**Exercise prompt**: Up to and including the line with "PI = math.pi", write out the listing from its first line, minus the pictures.

**Input**:
/---

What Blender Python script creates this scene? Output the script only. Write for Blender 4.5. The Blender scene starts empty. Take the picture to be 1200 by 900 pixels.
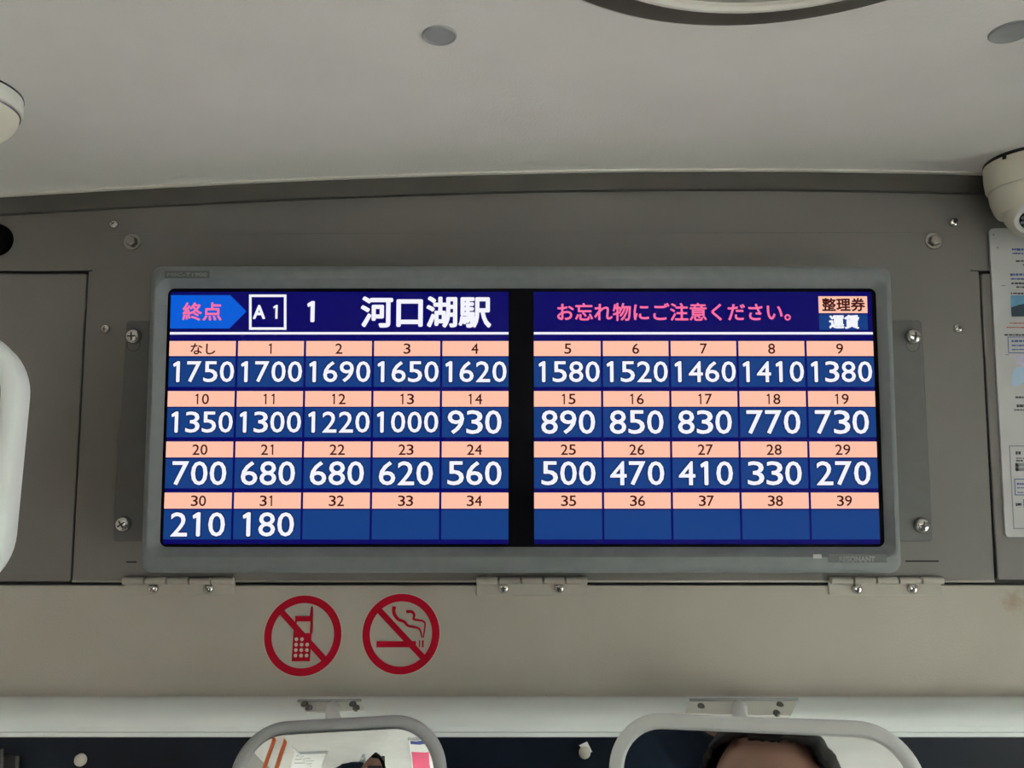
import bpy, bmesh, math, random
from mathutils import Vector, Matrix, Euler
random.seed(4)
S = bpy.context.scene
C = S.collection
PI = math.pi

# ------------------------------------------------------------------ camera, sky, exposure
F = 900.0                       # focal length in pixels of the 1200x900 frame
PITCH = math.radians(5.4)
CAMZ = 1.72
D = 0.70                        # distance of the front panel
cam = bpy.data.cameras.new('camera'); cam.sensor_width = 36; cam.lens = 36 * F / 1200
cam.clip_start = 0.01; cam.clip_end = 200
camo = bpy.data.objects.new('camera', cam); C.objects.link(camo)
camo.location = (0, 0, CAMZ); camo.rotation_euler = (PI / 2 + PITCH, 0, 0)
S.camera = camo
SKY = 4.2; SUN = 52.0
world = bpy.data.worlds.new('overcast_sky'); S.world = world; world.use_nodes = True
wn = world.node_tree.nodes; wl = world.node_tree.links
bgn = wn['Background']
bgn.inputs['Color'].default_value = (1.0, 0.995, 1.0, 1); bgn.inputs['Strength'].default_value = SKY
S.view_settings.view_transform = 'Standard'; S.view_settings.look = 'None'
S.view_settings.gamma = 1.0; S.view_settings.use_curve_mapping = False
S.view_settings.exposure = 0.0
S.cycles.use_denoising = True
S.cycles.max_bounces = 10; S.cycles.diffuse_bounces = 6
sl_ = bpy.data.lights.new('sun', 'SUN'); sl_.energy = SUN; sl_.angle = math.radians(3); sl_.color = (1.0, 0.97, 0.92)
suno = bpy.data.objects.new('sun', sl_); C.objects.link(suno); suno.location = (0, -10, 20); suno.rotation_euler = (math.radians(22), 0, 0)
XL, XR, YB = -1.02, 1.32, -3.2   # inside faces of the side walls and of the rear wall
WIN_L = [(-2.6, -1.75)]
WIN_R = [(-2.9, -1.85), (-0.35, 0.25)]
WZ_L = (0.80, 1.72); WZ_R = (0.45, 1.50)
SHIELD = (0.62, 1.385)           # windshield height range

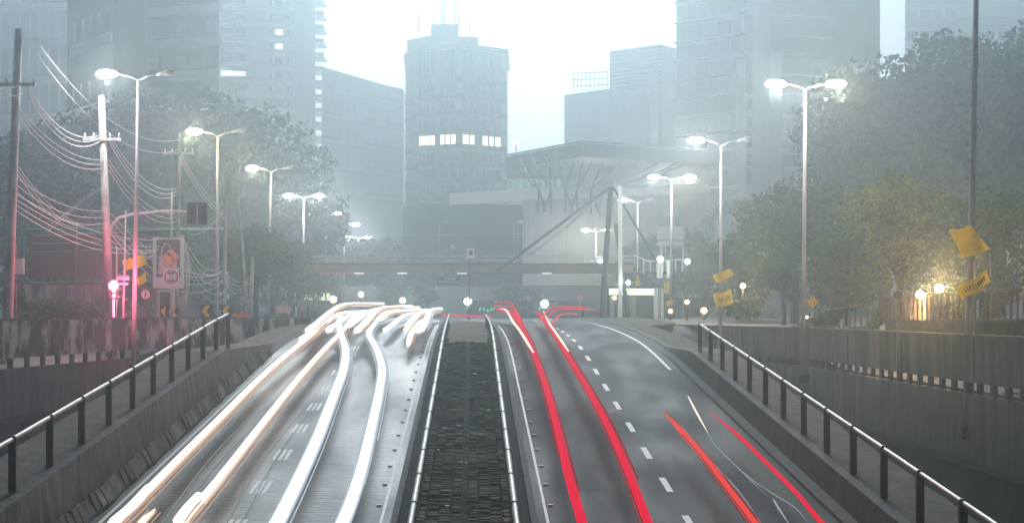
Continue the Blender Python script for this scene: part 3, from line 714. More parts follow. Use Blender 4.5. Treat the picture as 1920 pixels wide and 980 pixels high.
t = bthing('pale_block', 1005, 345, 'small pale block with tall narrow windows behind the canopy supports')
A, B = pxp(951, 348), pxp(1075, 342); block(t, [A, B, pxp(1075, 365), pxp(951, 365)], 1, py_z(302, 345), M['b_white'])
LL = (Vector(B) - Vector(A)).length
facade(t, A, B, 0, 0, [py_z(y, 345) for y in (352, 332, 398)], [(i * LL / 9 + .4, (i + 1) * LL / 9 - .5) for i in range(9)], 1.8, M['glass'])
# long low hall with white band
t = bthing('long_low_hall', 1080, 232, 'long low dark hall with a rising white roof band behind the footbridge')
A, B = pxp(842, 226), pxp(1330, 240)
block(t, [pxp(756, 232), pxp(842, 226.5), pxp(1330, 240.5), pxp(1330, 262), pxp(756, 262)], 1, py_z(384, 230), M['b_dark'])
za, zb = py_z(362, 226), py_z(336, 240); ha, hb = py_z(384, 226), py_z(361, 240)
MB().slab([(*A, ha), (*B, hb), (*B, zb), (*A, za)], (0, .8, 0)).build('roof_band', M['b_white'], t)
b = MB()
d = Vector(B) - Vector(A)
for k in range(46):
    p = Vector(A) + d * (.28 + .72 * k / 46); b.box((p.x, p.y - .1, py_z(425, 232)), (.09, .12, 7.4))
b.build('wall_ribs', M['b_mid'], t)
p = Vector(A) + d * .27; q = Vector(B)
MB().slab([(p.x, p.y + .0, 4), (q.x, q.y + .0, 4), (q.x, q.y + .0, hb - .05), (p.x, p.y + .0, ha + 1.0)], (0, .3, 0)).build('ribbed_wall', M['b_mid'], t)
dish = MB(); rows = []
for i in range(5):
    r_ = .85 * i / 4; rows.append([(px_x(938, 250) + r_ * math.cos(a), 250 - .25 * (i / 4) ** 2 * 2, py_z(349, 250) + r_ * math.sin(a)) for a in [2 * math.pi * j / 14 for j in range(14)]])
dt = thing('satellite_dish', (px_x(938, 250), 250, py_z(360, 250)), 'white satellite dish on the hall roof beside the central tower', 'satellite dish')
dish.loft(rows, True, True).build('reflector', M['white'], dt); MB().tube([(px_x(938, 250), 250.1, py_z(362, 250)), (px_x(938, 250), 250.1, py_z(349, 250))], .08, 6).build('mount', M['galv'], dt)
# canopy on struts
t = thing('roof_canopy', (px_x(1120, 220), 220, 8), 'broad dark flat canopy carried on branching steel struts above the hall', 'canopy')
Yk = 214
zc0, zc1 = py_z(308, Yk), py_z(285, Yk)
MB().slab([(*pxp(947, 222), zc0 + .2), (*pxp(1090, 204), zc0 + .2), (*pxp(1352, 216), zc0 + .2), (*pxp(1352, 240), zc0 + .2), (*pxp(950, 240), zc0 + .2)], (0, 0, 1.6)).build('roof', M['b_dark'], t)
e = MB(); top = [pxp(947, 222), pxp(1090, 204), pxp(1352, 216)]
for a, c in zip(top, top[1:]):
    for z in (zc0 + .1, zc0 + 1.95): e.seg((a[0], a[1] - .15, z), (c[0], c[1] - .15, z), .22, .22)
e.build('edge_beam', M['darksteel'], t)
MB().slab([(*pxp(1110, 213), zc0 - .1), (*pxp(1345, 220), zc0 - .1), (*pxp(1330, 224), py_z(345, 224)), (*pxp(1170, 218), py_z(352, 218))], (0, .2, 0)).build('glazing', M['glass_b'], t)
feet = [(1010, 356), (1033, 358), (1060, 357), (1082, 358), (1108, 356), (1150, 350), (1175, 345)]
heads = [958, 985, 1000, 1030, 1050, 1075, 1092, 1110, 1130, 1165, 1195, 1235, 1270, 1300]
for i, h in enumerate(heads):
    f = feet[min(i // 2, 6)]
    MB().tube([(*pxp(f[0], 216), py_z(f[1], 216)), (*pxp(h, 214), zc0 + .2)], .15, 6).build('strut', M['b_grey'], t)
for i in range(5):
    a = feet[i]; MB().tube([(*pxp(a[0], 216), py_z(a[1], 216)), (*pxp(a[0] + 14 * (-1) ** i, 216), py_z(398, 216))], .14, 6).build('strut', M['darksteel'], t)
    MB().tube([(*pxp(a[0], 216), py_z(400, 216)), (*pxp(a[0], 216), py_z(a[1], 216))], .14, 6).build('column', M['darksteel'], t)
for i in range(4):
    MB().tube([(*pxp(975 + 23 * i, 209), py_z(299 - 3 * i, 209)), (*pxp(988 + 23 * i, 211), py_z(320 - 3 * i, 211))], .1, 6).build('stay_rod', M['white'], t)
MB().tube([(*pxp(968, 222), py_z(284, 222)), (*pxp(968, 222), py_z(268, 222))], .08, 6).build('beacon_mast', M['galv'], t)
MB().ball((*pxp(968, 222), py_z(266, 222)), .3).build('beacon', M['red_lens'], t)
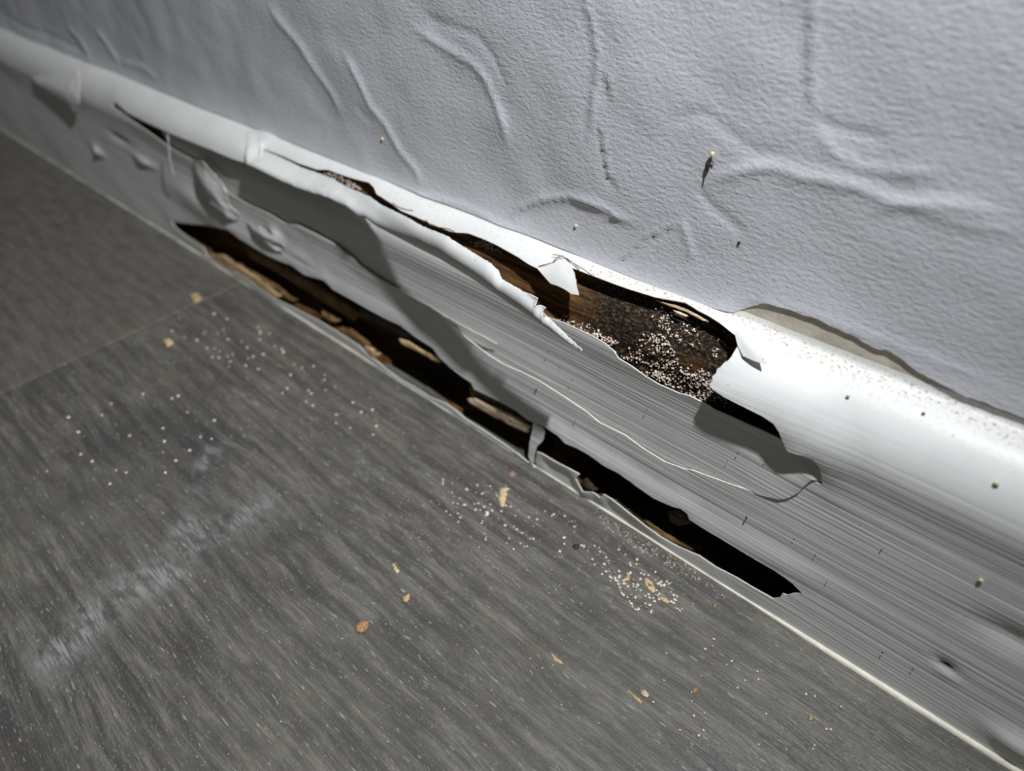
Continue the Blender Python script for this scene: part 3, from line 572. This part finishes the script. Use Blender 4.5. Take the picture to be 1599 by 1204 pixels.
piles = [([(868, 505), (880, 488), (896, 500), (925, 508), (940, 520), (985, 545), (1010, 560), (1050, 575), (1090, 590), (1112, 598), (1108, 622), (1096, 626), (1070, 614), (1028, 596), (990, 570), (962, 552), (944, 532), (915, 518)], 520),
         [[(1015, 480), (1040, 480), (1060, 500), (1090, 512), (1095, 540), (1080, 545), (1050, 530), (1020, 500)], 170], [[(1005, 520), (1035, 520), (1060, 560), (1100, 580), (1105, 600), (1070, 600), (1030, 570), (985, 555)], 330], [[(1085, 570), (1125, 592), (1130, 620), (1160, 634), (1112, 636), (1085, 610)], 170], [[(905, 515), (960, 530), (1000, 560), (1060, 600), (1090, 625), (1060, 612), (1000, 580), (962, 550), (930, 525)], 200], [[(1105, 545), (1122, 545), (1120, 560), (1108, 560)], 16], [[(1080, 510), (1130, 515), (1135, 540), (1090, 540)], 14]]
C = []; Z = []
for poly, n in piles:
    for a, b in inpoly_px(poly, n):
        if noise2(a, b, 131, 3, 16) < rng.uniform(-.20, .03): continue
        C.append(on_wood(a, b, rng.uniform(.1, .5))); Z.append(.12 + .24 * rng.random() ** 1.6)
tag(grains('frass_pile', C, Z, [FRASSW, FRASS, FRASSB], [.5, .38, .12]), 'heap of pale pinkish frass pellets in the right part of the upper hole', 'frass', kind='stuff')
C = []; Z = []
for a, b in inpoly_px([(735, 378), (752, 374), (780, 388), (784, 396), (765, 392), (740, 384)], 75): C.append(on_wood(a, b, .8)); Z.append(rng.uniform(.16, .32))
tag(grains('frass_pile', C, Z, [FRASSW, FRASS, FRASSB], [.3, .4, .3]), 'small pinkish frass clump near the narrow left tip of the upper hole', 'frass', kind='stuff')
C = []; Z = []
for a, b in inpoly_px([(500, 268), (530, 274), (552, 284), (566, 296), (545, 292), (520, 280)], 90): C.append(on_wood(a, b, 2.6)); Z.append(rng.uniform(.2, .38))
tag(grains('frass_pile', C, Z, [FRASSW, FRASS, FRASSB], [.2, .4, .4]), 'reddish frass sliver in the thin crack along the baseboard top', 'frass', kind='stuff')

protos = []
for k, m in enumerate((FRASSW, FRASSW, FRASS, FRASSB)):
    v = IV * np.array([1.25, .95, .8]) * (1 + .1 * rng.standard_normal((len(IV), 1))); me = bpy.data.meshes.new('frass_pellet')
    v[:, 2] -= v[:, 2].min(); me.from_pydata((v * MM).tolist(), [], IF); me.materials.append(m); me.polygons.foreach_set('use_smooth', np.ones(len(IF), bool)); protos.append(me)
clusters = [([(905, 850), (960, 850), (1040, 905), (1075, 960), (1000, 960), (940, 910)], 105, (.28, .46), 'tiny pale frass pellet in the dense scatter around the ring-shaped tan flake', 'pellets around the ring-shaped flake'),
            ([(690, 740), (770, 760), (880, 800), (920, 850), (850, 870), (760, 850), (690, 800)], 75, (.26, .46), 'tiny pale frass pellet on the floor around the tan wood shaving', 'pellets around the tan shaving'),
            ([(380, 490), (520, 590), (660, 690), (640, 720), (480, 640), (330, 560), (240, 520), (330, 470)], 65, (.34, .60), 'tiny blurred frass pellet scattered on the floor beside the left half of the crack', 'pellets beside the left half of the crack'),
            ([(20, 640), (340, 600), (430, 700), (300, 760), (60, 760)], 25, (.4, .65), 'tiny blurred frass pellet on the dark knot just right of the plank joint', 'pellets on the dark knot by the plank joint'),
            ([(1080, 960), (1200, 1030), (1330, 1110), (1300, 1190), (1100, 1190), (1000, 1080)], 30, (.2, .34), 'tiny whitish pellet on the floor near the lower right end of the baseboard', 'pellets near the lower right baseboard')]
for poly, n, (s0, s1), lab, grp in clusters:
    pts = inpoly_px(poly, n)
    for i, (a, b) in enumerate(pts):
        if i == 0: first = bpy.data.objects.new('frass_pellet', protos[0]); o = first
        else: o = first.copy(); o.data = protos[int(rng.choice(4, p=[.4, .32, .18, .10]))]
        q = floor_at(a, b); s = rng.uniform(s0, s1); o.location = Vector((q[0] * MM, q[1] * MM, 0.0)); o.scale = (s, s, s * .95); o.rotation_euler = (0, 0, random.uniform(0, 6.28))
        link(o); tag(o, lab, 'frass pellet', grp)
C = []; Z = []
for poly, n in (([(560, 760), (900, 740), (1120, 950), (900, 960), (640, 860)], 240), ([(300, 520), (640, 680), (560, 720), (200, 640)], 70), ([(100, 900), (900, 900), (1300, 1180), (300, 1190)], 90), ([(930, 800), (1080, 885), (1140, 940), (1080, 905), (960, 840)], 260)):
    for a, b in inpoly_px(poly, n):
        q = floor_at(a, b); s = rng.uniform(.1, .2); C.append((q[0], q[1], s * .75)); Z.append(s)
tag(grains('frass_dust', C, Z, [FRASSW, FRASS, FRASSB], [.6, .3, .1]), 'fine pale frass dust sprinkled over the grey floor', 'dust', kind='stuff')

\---

**Full answer**:
What Blender Python script creates this scene? Output the script only. Write for Blender 4.5. The Blender scene starts empty. Take the picture to be 1200 by 900 pixels.
import bpy, bmesh, math, random
from mathutils import Vector, Matrix, Euler
random.seed(4)
S = bpy.context.scene
C = S.collection
PI = math.pi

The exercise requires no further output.